Nada crece rápido en la naturaleza y los tiempos del campo son perentorios, de aquí la urgencia de un plan agropecuario coherente y programado a largo plazo. A diferencia de la industria, en el campo no es posible trabajar doble turno para recuperar tiempo perdido. Es muy riesgoso el paro agropecuario como medio de protesta, porque la naturaleza nunca para.
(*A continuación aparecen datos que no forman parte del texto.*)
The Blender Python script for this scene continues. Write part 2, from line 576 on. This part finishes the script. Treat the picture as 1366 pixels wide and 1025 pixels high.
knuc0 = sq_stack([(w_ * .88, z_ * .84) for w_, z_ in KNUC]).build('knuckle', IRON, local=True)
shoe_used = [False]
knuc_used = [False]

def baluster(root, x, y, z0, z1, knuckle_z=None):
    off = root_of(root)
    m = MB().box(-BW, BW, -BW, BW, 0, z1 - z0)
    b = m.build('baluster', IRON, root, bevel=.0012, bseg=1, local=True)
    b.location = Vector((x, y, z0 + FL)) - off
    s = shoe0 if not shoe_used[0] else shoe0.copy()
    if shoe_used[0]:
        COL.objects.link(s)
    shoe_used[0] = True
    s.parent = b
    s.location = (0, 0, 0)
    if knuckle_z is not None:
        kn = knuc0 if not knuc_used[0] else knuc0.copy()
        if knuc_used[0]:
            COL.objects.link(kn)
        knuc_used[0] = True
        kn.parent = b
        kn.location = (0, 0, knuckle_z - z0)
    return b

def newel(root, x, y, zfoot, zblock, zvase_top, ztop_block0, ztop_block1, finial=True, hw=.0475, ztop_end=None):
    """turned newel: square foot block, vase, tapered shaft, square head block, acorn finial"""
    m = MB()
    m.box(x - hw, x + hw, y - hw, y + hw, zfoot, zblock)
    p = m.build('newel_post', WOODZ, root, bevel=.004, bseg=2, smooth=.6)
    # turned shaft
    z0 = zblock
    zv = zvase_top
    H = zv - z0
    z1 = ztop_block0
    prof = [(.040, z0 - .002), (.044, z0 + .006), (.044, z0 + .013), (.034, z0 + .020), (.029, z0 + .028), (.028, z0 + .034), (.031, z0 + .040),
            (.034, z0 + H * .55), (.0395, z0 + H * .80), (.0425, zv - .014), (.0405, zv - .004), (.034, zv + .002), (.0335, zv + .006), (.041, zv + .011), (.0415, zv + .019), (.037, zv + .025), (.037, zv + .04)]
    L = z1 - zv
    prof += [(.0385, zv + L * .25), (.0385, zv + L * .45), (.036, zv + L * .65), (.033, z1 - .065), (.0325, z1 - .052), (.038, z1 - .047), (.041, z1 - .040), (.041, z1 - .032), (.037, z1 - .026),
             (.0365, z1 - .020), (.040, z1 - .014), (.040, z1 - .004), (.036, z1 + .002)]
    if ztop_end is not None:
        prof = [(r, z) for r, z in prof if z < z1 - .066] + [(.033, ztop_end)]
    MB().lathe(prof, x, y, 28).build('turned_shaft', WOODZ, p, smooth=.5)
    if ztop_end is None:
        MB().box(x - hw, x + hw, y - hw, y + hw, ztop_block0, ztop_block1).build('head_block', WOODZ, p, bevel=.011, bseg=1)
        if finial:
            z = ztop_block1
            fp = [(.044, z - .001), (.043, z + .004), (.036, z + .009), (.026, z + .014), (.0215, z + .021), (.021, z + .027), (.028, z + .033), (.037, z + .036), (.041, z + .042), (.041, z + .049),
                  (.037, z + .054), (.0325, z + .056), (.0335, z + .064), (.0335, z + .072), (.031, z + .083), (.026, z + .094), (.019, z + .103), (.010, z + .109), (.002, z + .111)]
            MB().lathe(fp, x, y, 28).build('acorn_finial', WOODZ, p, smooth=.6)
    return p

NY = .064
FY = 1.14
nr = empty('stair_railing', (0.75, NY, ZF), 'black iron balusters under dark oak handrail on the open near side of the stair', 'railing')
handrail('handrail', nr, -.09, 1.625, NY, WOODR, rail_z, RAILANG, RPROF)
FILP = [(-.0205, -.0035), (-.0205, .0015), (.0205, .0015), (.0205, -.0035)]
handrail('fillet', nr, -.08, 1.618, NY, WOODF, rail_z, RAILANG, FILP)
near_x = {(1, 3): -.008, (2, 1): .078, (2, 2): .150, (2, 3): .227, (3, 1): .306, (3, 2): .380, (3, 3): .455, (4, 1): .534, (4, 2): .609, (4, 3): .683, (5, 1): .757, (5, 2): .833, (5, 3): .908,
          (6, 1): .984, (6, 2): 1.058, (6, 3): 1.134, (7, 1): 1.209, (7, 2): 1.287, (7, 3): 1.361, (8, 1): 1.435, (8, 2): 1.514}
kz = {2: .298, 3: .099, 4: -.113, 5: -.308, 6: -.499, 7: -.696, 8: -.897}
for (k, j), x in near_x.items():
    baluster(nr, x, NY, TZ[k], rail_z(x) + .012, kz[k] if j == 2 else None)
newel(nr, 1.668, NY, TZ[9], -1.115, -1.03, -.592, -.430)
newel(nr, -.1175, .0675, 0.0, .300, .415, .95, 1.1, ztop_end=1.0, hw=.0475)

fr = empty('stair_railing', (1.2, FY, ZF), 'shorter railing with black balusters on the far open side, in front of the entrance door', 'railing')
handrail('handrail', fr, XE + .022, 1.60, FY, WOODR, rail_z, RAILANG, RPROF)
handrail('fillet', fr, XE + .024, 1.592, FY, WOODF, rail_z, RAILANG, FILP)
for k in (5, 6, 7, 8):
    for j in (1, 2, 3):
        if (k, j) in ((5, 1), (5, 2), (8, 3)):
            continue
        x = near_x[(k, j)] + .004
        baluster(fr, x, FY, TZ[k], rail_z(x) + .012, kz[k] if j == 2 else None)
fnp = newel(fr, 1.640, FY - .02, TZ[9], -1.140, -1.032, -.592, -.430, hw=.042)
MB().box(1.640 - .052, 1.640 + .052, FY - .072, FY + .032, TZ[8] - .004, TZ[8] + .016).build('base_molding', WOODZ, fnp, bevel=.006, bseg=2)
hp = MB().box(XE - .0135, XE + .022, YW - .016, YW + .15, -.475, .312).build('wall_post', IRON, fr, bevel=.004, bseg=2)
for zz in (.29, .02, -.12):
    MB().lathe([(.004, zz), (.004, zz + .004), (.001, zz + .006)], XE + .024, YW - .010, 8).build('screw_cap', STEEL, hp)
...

Además, el hombre puede prescindir de bienes industriales para su supervivencia, pero necesita comer para vivir, y es injusto castigar a la sociedad por el criterio equivocado de unos pocos funcionarios.

Debemos diversificar nuestra producción en pos de una eficiente y variada agroindustria nacional, que cubra la demanda local y permita un amplísimo remanente para su posterior exportación, con el valor agregado que declama con tanta fruición nuestra presidenta. Pero sólo trabajando juntos el campo, la industria y el Gobierno, sin resentimientos, con la prudencia y lucidez que deben primar en el espíritu soberano, lograremos modificar nuestra condición actual de fábrica de porotos para convertirnos, humildemente, en el supermercado del mundo que merecemos ser.

Y así como la Sociedad Rural Argentina adoptó el lema «cultivar el suelo es servir a la Patria», con el fin de jerarquizar la labor del gringo chacarero respecto de la del criollo ganadero durante la inmigración de fines del siglo XIX, ojalá encontremos en nuestro actual gobierno la grandeza de reconocer que, en esta particular coyuntura de protesta agropecuaria, cultivar el diálogo es servir a la patria. Para legarles a los hijos de todos nosotros un futuro mejor.

La autora es productora agropecuaria.

Fuente: diario La Nación, Buenos Aires, 26 de mayo de 2008.